# Job
Restate each line word for word. Leave out every picture.

* Begin *

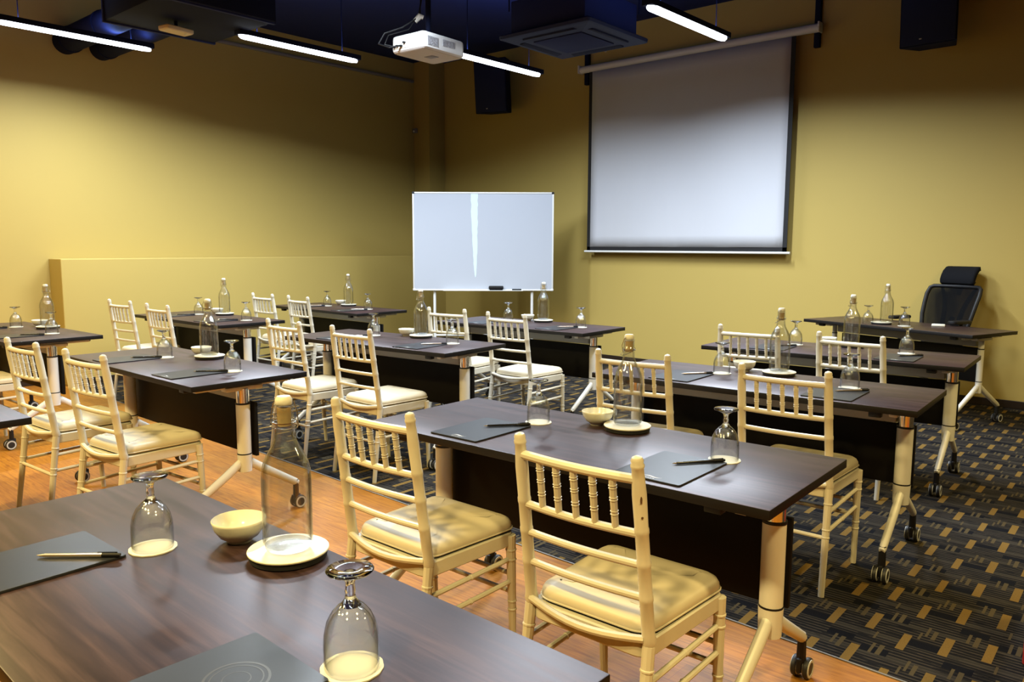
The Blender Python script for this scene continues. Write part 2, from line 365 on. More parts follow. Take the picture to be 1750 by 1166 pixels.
# ------------------------------------------------------------------ chiavari chairs
def ring_tube(b, p0, p1, r0, r1, rings=(), n=10, bulge=.0022):
    """a straight turned rod from p0 to p1 with raised rings at the given fractions"""
    p0, p1 = Vector(p0), Vector(p1); st = {0.0: 0, 1.0: 0}
    for f in rings:
        st[f - .010] = 0; st[f - .005] = bulge; st[f + .005] = bulge; st[f + .010] = 0
    ks = sorted(st); tube(b, [p0.lerp(p1, k) for k in ks], [r0 + (r1 - r0) * k + st[k] for k in ks], n)
def make_chair():
    t = thing('chiavari_chair', cat='chair')
    def post(s, z):                                                     # the back post's centre line above the seat
        f = (z - .44) / (.915 - .44); return Vector((s * (.182 - .007 * f), -.185 - .065 * f, z))
    for s in (-1, 1):
        b = nb(); ring_tube(b, (s * .190, -.245, 0), (s * .183, -.186, .43), .0125, .0165, (.55, .62, .86))
        zs = [.43, .445, .46, .545, .55, .56, .565, .635, .64, .65, .655, .72, .725, .735, .74, .82, .86, .884, .888, .894, .898, .905, .912, .916]
        rs = [.0165, .0195, .0165, .0165, .018, .018, .0165, .0165, .018, .018, .0165, .0165, .018, .018, .0165, .0175, .0155, .0145, .0165, .0165, .0145, .0155, .012, .004]
        tube(b, [post(s, z) for z in zs], rs, 12); obj('rear_leg', b, M['chair'], t)
        b = nb(); ring_tube(b, (s * .196, .178, .43), (s * .190, .200, 0), .0175, .0115, (.12, .2, .55, .62)); obj('front_leg', b, M['chair'], t)
        for z0, z1 in ((.335, .345), (.255, .265)):
            b = nb(); fy = lambda z: .178 + .022 * (1 - z / .43); ry = lambda z: -.186 - .059 * (1 - z / .43)
            ring_tube(b, (s * .186, ry(z0), z0), (s * .193, fy(z1), z1), .0085, .0085, (.5,), 8); obj('side_stretcher', b, M['chair'], t)
    def bow(z, depth, r, name, k=9):
        b = nb(); pts = []; a, c = post(-1, z), post(1, z)
        for i in range(k + 1):
            f = i / k; p = a.lerp(c, f); p.y -= depth * math.sin(PI * f); pts.append(p)
        tube(b, pts, r, 10); obj(name, b, M['chair'], t); return pts
    top = bow(.857, .016, .0125, 'top_rail'); low = bow(.720, .014, .0110, 'back_rail'); bow(.640, .012, .0100, 'back_rail'); bow(.555, .012, .0100, 'back_rail')
    for i in range(5):
        f = .19 + .155 * i
        def at(z):
            p = post(-1, z).lerp(post(1, z), f); p.y -= .015 * math.sin(PI * f); return p
        b = nb(); ring_tube(b, at(.722), at(.855), .0088, .0095, (.28, .34, .55, .6, .78, .83), 8, .0016); obj('baluster', b, M['chair'], t)
    for z, y0, nm in ((.29, .186, 'front_stretcher'), (.225, .190, 'front_stretcher')):
        b = nb(); tube(b, [(-.193, y0, z), (.193, y0, z)], .0085, 8); obj(nm, b, M['chair'], t)
    b = nb(); tube(b, [(-.187, -.215, .235), (.187, -.215, .235)], .0085, 8); obj('rear_stretcher', b, M['chair'], t)
    b = nb(); out = rrect(-.183, .183, -.195, .205, .04, 5, .10)
    slab(b, out, [(.003, .392), (0, .396), (0, .436), (.004, .440)]); obj('seat_frame', b, M['chair'], t)
    b = nb(); tube(b, [(-.176 + .352 * i / 10, -.196 - .022 * math.sin(PI * i / 10), .448 - .016 * math.sin(PI * i / 10)) for i in range(11)], .0105, 8); obj('seat_bow', b, M['chair'], t)
    b = nb(); out = rrect(-.172, .172, -.178, .212, .05, 6, .13)
    slab(b, out, [(.008, .4405), (-.002, .446), (-.004, .456), (-.003, .466), (.004, .477), (.018, .485), (.045, .490), (.085, .492)]); cu = obj('seat_cushion', b, M['cushion'], t)
    b = nb(); loop = [Vector((p[0], p[1], .4505)) for p in rrect(-.177, .177, -.182, .217, .052, 6, .13)]
    tube(b, loop + [loop[0]], .0026, 6, False); obj('cushion_piping', b, M['cushion'], cu)
    return t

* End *

# Written solution
The Blender Python script for this scene continues. Write part 2, from line 365 on. More parts follow. Take the picture to be 1750 by 1166 pixels.
# ------------------------------------------------------------------ chiavari chairs
def ring_tube(b, p0, p1, r0, r1, rings=(), n=10, bulge=.0022):
    """a straight turned rod from p0 to p1 with raised rings at the given fractions"""
    p0, p1 = Vector(p0), Vector(p1); st = {0.0: 0, 1.0: 0}
    for f in rings:
        st[f - .010] = 0; st[f - .005] = bulge; st[f + .005] = bulge; st[f + .010] = 0
    ks = sorted(st); tube(b, [p0.lerp(p1, k) for k in ks], [r0 + (r1 - r0) * k + st[k] for k in ks], n)
def make_chair():
    t = thing('chiavari_chair', cat='chair')
    def post(s, z):                                                     # the back post's centre line above the seat
        f = (z - .44) / (.915 - .44); return Vector((s * (.182 - .007 * f), -.185 - .065 * f, z))
    for s in (-1, 1):
        b = nb(); ring_tube(b, (s * .190, -.245, 0), (s * .183, -.186, .43), .0125, .0165, (.55, .62, .86))
        zs = [.43, .445, .46, .545, .55, .56, .565, .635, .64, .65, .655, .72, .725, .735, .74, .82, .86, .884, .888, .894, .898, .905, .912, .916]
        rs = [.0165, .0195, .0165, .0165, .018, .018, .0165, .0165, .018, .018, .0165, .0165, .018, .018, .0165, .0175, .0155, .0145, .0165, .0165, .0145, .0155, .012, .004]
        tube(b, [post(s, z) for z in zs], rs, 12); obj('rear_leg', b, M['chair'], t)
        b = nb(); ring_tube(b, (s * .196, .178, .43), (s * .190, .200, 0), .0175, .0115, (.12, .2, .55, .62)); obj('front_leg', b, M['chair'], t)
        for z0, z1 in ((.335, .345), (.255, .265)):
            b = nb(); fy = lambda z: .178 + .022 * (1 - z / .43); ry = lambda z: -.186 - .059 * (1 - z / .43)
            ring_tube(b, (s * .186, ry(z0), z0), (s * .193, fy(z1), z1), .0085, .0085, (.5,), 8); obj('side_stretcher', b, M['chair'], t)
    def bow(z, depth, r, name, k=9):
        b = nb(); pts = []; a, c = post(-1, z), post(1, z)
        for i in range(k + 1):
            f = i / k; p = a.lerp(c, f); p.y -= depth * math.sin(PI * f); pts.append(p)
        tube(b, pts, r, 10); obj(name, b, M['chair'], t); return pts
    top = bow(.857, .016, .0125, 'top_rail'); low = bow(.720, .014, .0110, 'back_rail'); bow(.640, .012, .0100, 'back_rail'); bow(.555, .012, .0100, 'back_rail')
    for i in range(5):
        f = .19 + .155 * i
        def at(z):
            p = post(-1, z).lerp(post(1, z), f); p.y -= .015 * math.sin(PI * f); return p
        b = nb(); ring_tube(b, at(.722), at(.855), .0088, .0095, (.28, .34, .55, .6, .78, .83), 8, .0016); obj('baluster', b, M['chair'], t)
    for z, y0, nm in ((.29, .186, 'front_stretcher'), (.225, .190, 'front_stretcher')):
        b = nb(); tube(b, [(-.193, y0, z), (.193, y0, z)], .0085, 8); obj(nm, b, M['chair'], t)
    b = nb(); tube(b, [(-.187, -.215, .235), (.187, -.215, .235)], .0085, 8); obj('rear_stretcher', b, M['chair'], t)
    b = nb(); out = rrect(-.183, .183, -.195, .205, .04, 5, .10)
    slab(b, out, [(.003, .392), (0, .396), (0, .436), (.004, .440)]); obj('seat_frame', b, M['chair'], t)
    b = nb(); tube(b, [(-.176 + .352 * i / 10, -.196 - .022 * math.sin(PI * i / 10), .448 - .016 * math.sin(PI * i / 10)) for i in range(11)], .0105, 8); obj('seat_bow', b, M['chair'], t)
    b = nb(); out = rrect(-.172, .172, -.178, .212, .05, 6, .13)
    slab(b, out, [(.008, .4405), (-.002, .446), (-.004, .456), (-.003, .466), (.004, .477), (.018, .485), (.045, .490), (.085, .492)]); cu = obj('seat_cushion', b, M['cushion'], t)
    b = nb(); loop = [Vector((p[0], p[1], .4505)) for p in rrect(-.177, .177, -.182, .217, .052, 6, .13)]
    tube(b, loop + [loop[0]], .0026, 6, False); obj('cushion_piping', b, M['cushion'], cu)
    return t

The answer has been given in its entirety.